Once he is back at Thornfield, he starts toying with Jane’s feeling, he tests and teases her encouraging our heroine to believe he is going to marry a woman of his rank more deserving than her: beautiful Blanche Ingram. He is a liar: he deliberately omits his married status. He is selfish: because he considers bigamy the only reasonable option to ensure HIS happiness. He is definitely unreliable but at the same time he is warm, seductive, passionate,  well….. the kind of man women like, even if we profess the opposite. Women never fall head over heels for the John Reeves of the Edgar lintons that people the real world. We like the fire and inevitably we get burnt. But this suicidal attraction for dangerous men is generated by an impulse or better by a syndrome – the “I will save you syndrome” – which affects each of us with no exception, Charlotte Bronte included. What does it mean? We deliberately fall in the trap of this kind of men, because we are convinced we are good enough to change them and turn them into “better” persons, weakening their strongest and most dangerous drives.
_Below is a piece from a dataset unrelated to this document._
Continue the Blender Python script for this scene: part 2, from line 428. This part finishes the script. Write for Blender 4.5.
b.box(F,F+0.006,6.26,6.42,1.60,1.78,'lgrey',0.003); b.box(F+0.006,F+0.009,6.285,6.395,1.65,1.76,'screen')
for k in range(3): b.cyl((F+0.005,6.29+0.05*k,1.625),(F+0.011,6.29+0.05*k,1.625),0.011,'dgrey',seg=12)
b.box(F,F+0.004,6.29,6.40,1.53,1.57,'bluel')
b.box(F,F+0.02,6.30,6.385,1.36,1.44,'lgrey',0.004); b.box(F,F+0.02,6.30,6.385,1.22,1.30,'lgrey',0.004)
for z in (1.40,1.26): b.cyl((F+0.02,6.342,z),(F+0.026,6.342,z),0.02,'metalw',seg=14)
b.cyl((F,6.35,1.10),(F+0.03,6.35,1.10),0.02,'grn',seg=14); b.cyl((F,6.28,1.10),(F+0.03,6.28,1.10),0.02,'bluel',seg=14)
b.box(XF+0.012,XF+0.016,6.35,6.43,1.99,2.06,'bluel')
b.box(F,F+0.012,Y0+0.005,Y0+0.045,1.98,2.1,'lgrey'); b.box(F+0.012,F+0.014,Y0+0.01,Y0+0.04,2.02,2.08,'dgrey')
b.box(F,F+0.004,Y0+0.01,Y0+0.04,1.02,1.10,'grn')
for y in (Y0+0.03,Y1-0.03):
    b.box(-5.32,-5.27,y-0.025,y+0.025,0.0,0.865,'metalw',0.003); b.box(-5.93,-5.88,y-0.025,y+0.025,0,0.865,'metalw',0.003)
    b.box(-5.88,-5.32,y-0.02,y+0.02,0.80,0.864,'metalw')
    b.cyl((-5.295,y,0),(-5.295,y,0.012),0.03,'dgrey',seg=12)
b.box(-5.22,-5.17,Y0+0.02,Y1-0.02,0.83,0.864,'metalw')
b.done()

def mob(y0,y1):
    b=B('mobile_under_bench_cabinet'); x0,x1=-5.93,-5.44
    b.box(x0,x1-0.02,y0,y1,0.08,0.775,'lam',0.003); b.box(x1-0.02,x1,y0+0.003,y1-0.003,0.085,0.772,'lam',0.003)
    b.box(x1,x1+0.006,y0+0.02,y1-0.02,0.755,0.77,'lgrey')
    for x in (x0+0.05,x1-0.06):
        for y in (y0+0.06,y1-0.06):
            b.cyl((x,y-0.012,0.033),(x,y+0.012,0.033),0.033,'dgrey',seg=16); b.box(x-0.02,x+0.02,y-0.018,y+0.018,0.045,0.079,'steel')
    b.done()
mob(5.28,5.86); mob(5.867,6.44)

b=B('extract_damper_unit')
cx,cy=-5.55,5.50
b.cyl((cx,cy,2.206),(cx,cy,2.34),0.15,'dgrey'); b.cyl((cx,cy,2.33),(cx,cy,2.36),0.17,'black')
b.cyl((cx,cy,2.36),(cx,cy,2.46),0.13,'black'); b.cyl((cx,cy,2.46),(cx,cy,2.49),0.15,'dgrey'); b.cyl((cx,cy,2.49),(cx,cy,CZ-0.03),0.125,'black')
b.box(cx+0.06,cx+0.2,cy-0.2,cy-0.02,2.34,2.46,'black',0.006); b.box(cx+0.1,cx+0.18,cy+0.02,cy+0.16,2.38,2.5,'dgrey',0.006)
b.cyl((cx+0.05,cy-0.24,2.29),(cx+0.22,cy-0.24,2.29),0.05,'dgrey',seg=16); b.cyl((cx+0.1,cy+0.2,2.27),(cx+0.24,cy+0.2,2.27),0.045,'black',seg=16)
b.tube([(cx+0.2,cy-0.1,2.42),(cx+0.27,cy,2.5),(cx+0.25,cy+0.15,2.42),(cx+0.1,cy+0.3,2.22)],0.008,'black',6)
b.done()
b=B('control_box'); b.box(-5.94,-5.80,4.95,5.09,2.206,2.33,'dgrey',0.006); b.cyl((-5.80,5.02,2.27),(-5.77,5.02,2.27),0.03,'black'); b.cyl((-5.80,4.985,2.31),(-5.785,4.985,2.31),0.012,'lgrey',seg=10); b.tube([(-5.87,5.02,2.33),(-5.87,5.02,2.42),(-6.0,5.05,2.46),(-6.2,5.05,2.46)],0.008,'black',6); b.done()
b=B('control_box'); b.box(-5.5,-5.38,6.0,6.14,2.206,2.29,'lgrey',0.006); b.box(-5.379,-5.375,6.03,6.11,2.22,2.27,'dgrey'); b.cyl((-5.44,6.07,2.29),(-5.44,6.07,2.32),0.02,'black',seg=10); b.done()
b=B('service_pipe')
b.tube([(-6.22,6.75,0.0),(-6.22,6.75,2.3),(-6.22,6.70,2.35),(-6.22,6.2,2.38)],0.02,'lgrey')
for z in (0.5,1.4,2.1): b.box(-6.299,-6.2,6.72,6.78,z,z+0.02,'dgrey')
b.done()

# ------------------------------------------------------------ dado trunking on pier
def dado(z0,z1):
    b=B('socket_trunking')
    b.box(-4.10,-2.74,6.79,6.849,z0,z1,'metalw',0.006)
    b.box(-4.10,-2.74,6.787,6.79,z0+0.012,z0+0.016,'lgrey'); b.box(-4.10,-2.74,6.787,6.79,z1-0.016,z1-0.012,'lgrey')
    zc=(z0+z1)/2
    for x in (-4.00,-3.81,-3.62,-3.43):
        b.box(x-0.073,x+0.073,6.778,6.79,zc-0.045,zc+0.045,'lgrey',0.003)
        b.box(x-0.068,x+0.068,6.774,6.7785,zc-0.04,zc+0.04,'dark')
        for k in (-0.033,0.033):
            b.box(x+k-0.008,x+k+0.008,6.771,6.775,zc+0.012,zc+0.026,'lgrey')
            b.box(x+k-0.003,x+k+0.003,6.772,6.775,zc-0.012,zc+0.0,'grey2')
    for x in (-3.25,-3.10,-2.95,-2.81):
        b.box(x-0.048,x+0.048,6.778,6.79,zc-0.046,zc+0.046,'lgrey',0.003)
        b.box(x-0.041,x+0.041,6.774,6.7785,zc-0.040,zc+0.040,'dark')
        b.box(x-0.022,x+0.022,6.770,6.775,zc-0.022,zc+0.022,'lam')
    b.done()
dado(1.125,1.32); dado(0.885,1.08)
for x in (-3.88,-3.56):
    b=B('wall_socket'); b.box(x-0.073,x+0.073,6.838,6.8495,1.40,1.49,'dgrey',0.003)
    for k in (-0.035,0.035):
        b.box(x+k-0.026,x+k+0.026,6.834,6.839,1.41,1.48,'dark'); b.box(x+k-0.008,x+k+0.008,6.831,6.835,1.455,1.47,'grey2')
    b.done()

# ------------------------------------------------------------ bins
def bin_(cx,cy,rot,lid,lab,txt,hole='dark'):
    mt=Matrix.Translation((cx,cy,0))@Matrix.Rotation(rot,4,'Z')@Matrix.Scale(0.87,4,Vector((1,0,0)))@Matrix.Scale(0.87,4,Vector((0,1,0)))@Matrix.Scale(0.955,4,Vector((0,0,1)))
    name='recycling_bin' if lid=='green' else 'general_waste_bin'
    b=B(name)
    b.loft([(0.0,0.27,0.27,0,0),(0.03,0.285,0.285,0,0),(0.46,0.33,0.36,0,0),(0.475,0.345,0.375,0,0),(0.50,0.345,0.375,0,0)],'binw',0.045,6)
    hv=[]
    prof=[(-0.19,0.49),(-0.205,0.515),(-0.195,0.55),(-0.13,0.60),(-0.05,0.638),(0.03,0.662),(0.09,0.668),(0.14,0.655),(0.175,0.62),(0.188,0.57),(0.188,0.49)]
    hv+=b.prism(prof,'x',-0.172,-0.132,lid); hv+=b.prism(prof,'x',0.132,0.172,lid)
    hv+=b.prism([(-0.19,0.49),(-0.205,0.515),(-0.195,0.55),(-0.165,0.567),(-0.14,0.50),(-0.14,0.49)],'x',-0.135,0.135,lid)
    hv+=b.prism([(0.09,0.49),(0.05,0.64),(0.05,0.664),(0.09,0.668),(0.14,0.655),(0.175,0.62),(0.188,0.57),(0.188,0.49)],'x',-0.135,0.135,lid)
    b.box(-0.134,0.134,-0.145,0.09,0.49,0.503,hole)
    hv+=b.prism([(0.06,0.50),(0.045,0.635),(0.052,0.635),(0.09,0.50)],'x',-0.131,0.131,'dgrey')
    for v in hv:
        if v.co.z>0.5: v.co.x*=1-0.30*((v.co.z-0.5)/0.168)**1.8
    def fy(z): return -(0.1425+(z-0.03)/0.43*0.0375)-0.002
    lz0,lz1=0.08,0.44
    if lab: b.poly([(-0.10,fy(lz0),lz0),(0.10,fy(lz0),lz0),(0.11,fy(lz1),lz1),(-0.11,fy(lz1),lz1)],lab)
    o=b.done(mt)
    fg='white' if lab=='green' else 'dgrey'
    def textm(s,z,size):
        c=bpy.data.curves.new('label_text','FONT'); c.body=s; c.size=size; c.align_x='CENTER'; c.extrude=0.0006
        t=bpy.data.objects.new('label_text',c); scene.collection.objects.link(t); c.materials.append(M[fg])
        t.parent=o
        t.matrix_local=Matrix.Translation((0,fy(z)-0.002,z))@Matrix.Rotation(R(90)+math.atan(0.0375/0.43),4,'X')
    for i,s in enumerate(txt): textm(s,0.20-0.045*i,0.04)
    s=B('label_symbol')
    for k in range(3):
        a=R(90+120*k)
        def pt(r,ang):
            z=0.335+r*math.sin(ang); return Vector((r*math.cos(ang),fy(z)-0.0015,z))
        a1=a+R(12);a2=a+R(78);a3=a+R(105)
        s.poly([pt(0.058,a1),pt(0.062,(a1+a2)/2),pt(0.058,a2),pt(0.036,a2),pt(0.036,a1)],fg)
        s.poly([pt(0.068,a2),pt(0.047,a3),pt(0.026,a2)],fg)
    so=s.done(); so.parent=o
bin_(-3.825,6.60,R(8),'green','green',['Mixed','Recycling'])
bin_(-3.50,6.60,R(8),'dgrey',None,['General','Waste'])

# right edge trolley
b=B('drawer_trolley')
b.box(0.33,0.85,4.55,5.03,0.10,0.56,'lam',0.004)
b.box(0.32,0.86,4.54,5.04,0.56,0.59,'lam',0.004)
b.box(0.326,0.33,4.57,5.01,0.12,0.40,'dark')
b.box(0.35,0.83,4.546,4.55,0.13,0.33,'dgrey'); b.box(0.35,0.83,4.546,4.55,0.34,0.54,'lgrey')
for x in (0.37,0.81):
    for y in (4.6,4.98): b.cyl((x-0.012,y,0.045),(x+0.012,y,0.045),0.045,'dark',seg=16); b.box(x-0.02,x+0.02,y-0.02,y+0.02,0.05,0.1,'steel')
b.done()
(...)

That is: we are seduced by the Heathcliff type only to turn him into a more controllable Edgar Linton type, a living oxymoron. We already know, it is impossible, in fact, Catherine Earnshaw, the heroine of Wuthering Heights,  who had already tried to make this experiment, dies tragically before both of them. Charlotte Bronte’s malice is, therefore, clear: she had created a super macho man, one of the strongest male characters of the literature of the age, only to humiliate and destroy him both physically and psychically, without even hiding a certain sadism. So, while he tragically sinks among the ruins of Thornfield, Charlotte  Bronte endows her heroine with a fortune, a family and connections so when she finally makes her homecoming as an independent woman, Mr Rochester and Jane are even. And now that he has become weak and needy because of his blindness (even a little bit too pathetic), she will save him, marrying him and nursing him for the rest of her life. Every woman’s desire…….bah! Only at the end of the novel Charlotte Bronte seems to have mercy upon Mr Rochester (or maybe Jane), making him partially regain his sight:
 quotation-marksHe had the advice of an eminent oculist; and he eventually recovered the sight of that one eye.  He cannot now see very distinctly: he cannot read or write much; but he can find his way without being led by the hand: the sky is no longer a blank to him—the earth no longer a void.  When his first-born was put into his arms, he could see that the boy had inherited his own eyes, as they once were—large, brilliant, and black.  On that occasion, he again, with a full heart, acknowledged that God had tempered judgment with mercy.
(Jane Eyre   Chapter  XXXVIII)
Can this be considered a feminist victory? I really don’t think so.